A breakthrough in the trade talks with the EU was reached almost simultaneously. On October 20, Ukrainian First Deputy Prime Minister Andry Klyuyev and European Commission trade commissioner Karel De Gucht announced that they reached agreement on all parameters of an EU-Ukraine free trade deal. This should facilitate the completion of the technical talks on an association deal comprising the free trade agreement by the end of 2011, according to De Gucht. He added that everything will now depend on the political resolve to complete the association talks (UNIAN, October 20).
The problem with the Ukraine-EU free trade talks is that they are part of the wider association talks so there can be no free trade without an association agreement. However, there are signs that Ukraine and the EU will not even initial the association agreement this year. First, the October 25 round of the association talks, which had been widely expected to be the last round before the association agreement signing in December 2011, was a failure. EU external action service director Miroslav Lajcak said another round of talks would be needed. Ukraine has insisted that the agreement should mention the possibility of EU membership in the future. Lajcak said this was one of the main stumbling blocks. Lajcak also said Ukraine should speed up the reforms of justice and public administration (Kommersant-Ukraine, October 27).
Moreover, Kyiv’s failure to admit that Tymoshenko’s imprisonment was a mistake and President Viktor Yanukovych’s reluctance to correct it prompted the EU to focus its attention on the situation with criminal justice in Ukraine and the broader issue of democracy. On October 25, the European Parliament adopted an unusually harsh resolution on Ukraine, saying that although it welcomed the conclusion of the free trade talks, a failure to review Tymoshenko’s conviction would jeopardize the conclusion of the association agreement. The European Parliament also expressed alarm over the situation with media freedom and urged Ukraine to adhere to the OSCE and Venice Commission’s recommendations on the electoral legislation. The authorities have drafted a new election bill, which provides for replacing the current proportional with a mixed system of elections, but the European bodies urged a revision of the bill as the new system is likely to make it very easy for the ruling party to win the parliamentary election next year.

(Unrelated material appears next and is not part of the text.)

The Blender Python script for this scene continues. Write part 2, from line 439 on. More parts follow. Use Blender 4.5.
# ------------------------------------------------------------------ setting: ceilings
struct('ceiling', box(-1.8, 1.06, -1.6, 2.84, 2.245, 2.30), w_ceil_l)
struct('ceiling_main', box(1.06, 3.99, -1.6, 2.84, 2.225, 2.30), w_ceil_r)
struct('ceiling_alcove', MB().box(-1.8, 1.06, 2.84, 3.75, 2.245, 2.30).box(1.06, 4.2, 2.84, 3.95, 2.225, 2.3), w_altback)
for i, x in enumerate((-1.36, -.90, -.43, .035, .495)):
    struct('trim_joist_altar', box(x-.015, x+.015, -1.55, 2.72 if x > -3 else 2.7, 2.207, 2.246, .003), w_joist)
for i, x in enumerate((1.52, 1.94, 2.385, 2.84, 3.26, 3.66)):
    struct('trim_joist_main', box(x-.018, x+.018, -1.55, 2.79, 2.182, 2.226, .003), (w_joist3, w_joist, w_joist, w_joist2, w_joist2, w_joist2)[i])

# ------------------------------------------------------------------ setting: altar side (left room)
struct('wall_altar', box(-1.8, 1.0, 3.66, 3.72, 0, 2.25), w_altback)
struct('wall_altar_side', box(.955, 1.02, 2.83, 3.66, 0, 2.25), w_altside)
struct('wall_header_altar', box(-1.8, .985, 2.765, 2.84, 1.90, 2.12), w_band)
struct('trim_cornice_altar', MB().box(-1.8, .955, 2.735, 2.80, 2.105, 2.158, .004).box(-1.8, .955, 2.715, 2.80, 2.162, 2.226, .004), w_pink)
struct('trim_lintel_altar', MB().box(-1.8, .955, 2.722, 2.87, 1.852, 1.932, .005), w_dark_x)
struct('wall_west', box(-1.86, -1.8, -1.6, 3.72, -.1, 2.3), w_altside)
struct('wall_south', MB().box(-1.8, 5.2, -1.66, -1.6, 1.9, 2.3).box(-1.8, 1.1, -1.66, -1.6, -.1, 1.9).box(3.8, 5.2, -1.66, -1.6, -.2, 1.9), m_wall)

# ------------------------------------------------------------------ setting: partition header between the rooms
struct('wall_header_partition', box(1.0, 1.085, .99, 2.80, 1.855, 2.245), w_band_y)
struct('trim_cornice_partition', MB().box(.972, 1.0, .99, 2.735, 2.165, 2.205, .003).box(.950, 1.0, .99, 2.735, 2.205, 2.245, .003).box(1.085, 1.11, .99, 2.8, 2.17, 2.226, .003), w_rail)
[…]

Kyiv has pretended that nothing has happened. Yanukovych said he would continue to insist that the association and free trade agreement to be signed with the EU in December should mention the possibility of full membership of the EU in the future (UT1, October 19). He dismissed the European Parliament’s resolution as emotional, and in a recent telegram to EU President Herman Van Rompuy, he said the association talks should be completed successfully at the Ukraine-EU summit scheduled for December 19 (www.president.gov.ua, October 28; Ukrainska Pravda, October 31).